Se caminhar noutra direção vai deparar com a “Sala de Olivença”, zona que foi de leitura ou de espera. No presente, é a “Galeria”, onde os artistas expõem quadros e fotografias. Nesta sala há, agora, uma iluminação incidente nas obras expostas e outra que realça o friso de azulejos com ilustrações dos cantos de “Os Lusíadas”, da autoria de Jorge Colaço. Desde há 13 anos que esta sala ostenta orgulhosamente uma placa evocativa do 10º aniversário do prémio Nobel português, placa descerrada pelo próprio José Saramago que, nesse dia 10 de dezembro de 2008, revelou, emocionado, ter uma parte da sua vida ligada à Casa do Alentejo. Podemos afirmar que a placa de homenagem a José Saramago, tal como o painel de Rogério Ribeiro, são duas inestimáveis peças do património alentejano.

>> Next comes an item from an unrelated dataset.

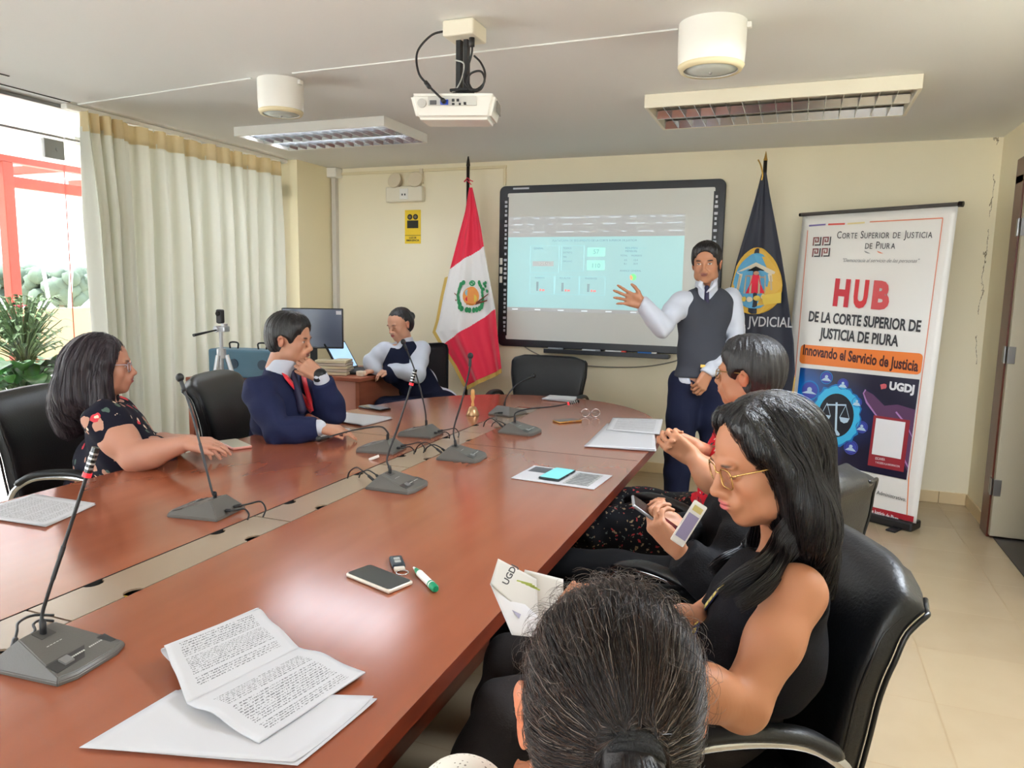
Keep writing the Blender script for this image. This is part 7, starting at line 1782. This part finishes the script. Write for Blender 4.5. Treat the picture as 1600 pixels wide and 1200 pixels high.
    def shell(d): d = nrm(d); q = R_.T@d; return ec+d/np.linalg.norm(q/er)
    td = nrm(tie-ec)
    for i in range(7000):
        # root on the front, the sides and the top of the skull
        a = rr.uniform(-1, 1)*(2.55 if i % 3 else 3.14); e = rr.uniform(-.75, 1.45); d0 = h.d(math.sin(a)*math.cos(e), math.cos(a)*math.cos(e), math.sin(e)); d0 = nrm(d0)
        q = R_.T@d0
        if q[1] > .45 and q[2] < .45: continue
        if q@(R_.T@td) > .995: continue
        om = math.acos(max(-1, min(1, float(d0@td)))); t0 = rr.uniform(0, .35) if rr.random() < .6 else rr.uniform(0, .8); t1 = min(1, t0+rr.uniform(.3, .9)) if i % 4 else 1; n = 12; pts = []
        lift = rr.uniform(.0005, .0045) if i % 9 else rr.uniform(.003, .010); w1, w2 = rr.uniform(-1, 1), rr.uniform(0, 6); sd0 = nrm(np.cross(d0, td))
        for k in range(n):
            s_ = t0+(t1-t0)*k/(n-1); d = (math.sin((1-s_)*om)*d0+math.sin(s_*om)*td)/max(.05, math.sin(om)); p = shell(d)
            l = lift*(1-s_*.7); p = p+nrm(d)*l+sd0*(.004*w1*math.sin(s_*5+w2)*(1-s_))
            if s_ > .90: p = p*(1-(s_-.90)*6*.5)+tie*((s_-.90)*6*.5)
            pv_ = Vector(p.tolist()); fnn = b.find_nearest(pv_)
            if fnn[0] is not None and s_ < .97: pv_ = fnn[0]+fnn[1]*(l+.0006)+Vector((sd0*(.004*w1*math.sin(s_*5+w2)*(1-s_))).tolist())
            pts.append(pv_)
        ms_ = 0 if rr.random() < .66 else (1 if rr.random() < .82 else 2); w = rr.uniform(.00022, .00042); sets[ms_].tube(pts, [w*.4]+[w]*(n-2)+[w*.4], 3, caps=False)
    # flyaway frizz around the crown and sides
    for i in range(900):
        a = rr.uniform(-PI, PI); e = rr.uniform(-.3, 1.5); d0 = nrm(h.d(math.sin(a)*math.cos(e), math.cos(a)*math.cos(e)*.9, math.sin(e))); p = shell(d0); tg = nrm(np.cross(d0, h.d(rr.uniform(-1, 1), rr.uniform(-1, 1), rr.uniform(-1, 1)))); pts = []; l = rr.uniform(.012, .035); cu = rr.uniform(-1, 1)
        for k in range(8): s_ = k/7; q = p+d0*l*.45*math.sin(s_*2.2)+tg*l*s_+np.cross(d0, tg)*cu*.008*math.sin(s_*4); pts.append(Vector(q.tolist()))
        w = rr.uniform(.00012, .0002); sets[rr.choice((0, 1, 1, 2))].tube(pts, [w]*7+[w*.3], 3, caps=False)
    for i in range(700):       # the tail itself
        a = rr.uniform(0, 2*PI); r = rr.uniform(.3, 1)*.03; o = e1*math.cos(a)*r+e2*math.sin(a)*r; pts = [tie+o*.55, T1+o, T2+o*1.05, T3+o*.8]
        w = rr.uniform(.00025, .0004); sets[rr.choice((0, 0, 1))].tube(catmull([tuple(x) for x in pts], 4), w, 3, caps=False)
    for i, s_ in enumerate(sets): o = s_.build('hair_strands', mats_[i], None, smooth=True); adopt(o, t); o['kind'] = 'stuff'
P1()
# ================================================================ corner desk and what stands on it
m_desk = mat('desk_laminate', srgb(150, 84, 62), .35); _wood(m_desk, srgb(140, 76, 56), srgb(164, 96, 72), srgb(170, 102, 78), (2, 2, 8))
m_paper = mat('white_paper', srgb(196, 196, 200), .7)
DZ = .80
dk = thing('corner_desk', 'reddish laminate corner desk with laptop, beneath the monitor', 'desk', (-3.39, 4.84, 0))
MB().rbox(-.51, .51, -.36, .36, DZ-.03, DZ, .006).build('desktop', m_desk, dk)
MB().box(.455, .485, -.34, .34, 0, DZ-.031).build('side_panel', m_desk, dk); MB().box(-.485, -.455, -.34, .34, 0, DZ-.031).build('side_panel', m_desk, dk)
MB().box(-.45, .45, -.33, -.31, .12, DZ-.031).build('front_panel', mat('desk_panel_light', srgb(206, 150, 136), .4), dk)
MB().tube([(.486, .22, DZ-.10), (.490, .22, DZ-.10)], .022, 16).build('cable_grommet', mat('brass_plate', srgb(190, 170, 110), .4, metal=.5), dk)
lp = thing('laptop', 'black laptop open on the corner desk before person in navy vest', 'laptop', (-3.06, 4.80, DZ), math.radians(8))
MB().rbox(-.12, .12, -.165, .165, .003, .022, .006).build('base', m_blk, lp); MB().rbox(-.10, .09, -.15, .15, .0215, .0235, .001).build('keyboard', mat('keys_dark', srgb(40, 40, 44), .6), lp)
MB().rbox(-.006, .006, -.168, .168, 0, .235, .004, T(-.12, 0, .018) @ RY(-.52)).build('lid', m_blkgloss, lp); MB().box(.0062, .0072, -.15, .15, .015, .222, T(-.12, 0, .018) @ RY(-.52)).build('screen', mat('lit_screen', srgb(120, 150, 190), .4, emit=srgb(150, 180, 220), es=.5), lp)
mn = at(489, 513, 5.48); mo_ = thing('monitor', 'large black monitor with white sticker on the corner desk', 'monitor', (mn.x, mn.y, DZ), math.radians(24))
w2, h2 = .225, .150; mz = mn.z-DZ
MB().rbox(-w2, w2, -.015, .015, mz-h2, mz+h2, .006).build('housing', m_blkgloss, mo_); MB().box(-w2+.008, w2-.008, -.0165, -.0151, mz-h2+.014, mz+h2-.008).build('screen', mat('dark_screen', srgb(70, 78, 98), .15), mo_)
MB().box(w2-.05, w2-.012, -.0175, -.0166, mz+h2-.045, mz+h2-.018).build('sticker', m_paper, mo_); MB().rbox(-.025, .025, .0, .03, .01, mz, .004).rbox(-.11, .11, -.08, .10, 0.001, .012, .004).build('stand', m_blk, mo_)
a_ = at(566, 578, 5.33); tag(MB().rbox(-.028, .028, -.028, .028, 0, .038, .006).build('small_box', mat('cream_box', srgb(222, 210, 190), .6)), 'small cream cube standing on the corner desk edge', 'box').location = (-2.95, 4.60, DZ)
ps_ = thing('paper_stack', 'slanting pile of beige files below the monitor on corner desk', 'papers', (-3.20, 4.62, DZ), math.radians(14))
for k in range(5): MB().rbox(-.13+.004*k, .13-.003*k, -.09, .09, .002+k*.022, .021+k*.022, .002, RZ(.05*(k % 3))).build('file', mat('file_%d' % (k % 2), srgb(206-18*(k % 2), 192-18*(k % 2), 160), .8), ps_)
tag(MB().rbox(-.05, .05, -.02, .02, 0, .02, .006).build('stapler', mat('blue_plastic', srgb(70, 120, 190), .4)), 'small blue stapler beside laptop on corner desk', 'stapler').location = (-2.95, 5.06, DZ)
tt_ = thing('side_table', 'brown side table behind man in suit, under the teal case', 'table', (-3.62, 4.20, 0))
MB().rbox(-.36, .36, -.24, .24, DZ-.03, DZ, .005).build('tabletop', m_desk, tt_)
for x in (-.33, .33):
    for y in (-.21, .21): MB().box(x-.02, x+.02, y-.02, y+.02, 0, DZ-.03).build('leg', m_desk, tt_)
ca = thing('equipment_case', 'teal equipment case with handles between tripod and monitor', 'case', (-3.60, 4.18, DZ), math.radians(10))
MB().rbox(-.27, .27, -.09, .09, 0.001, .20, .015).build('case', mat('teal_case', srgb(92, 128, 150), .5, var=.1), ca)
for x in (-.12, .10):
    MB().tube(catmull([(x-.03, 0, .198), (x-.03, 0, .24), (x+.03, 0, .24), (x+.03, 0, .198)], 5), .006, 8).build('handle', m_blk, ca); MB().tube([(x+.05, -.09, .10), (x+.05, -.098, .10)], .035, 20).build('dial', mat('dark_dial', srgb(60, 78, 96), .4), ca)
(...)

Se o visitante quiser degustar alguns pratos típicos da gastronomia alentejana pode optar entre duas salas, ambas bonitas, tranquilas e diferentes. Numa encontra as paredes cobertas com painéis que representam o meio rural português com fainas, romarias e festas religiosas, decoração azulejar de Jorge Colaço. Este espaço foi, nos idos do “Magestic”, sala de bridge e de outros jogos de vasa. Na outra sala, azulejos da primeira metade do século XVII representam cenas palacianas e campestres. É um dos raros espaços que ainda mantém a decoração do palácio secular (…).
Caros sócios e amigos da Casa do Alentejo, oxalá tenham apreciado a visita guiada. Estamos em crer que ficaram encantados e motivados para planearem ao vivo uma boa confraternização, um espetáculo, um convívio, o sabor dum bom petisco, enfim... o que mais vos aprouver. O maldito vírus vai render-se!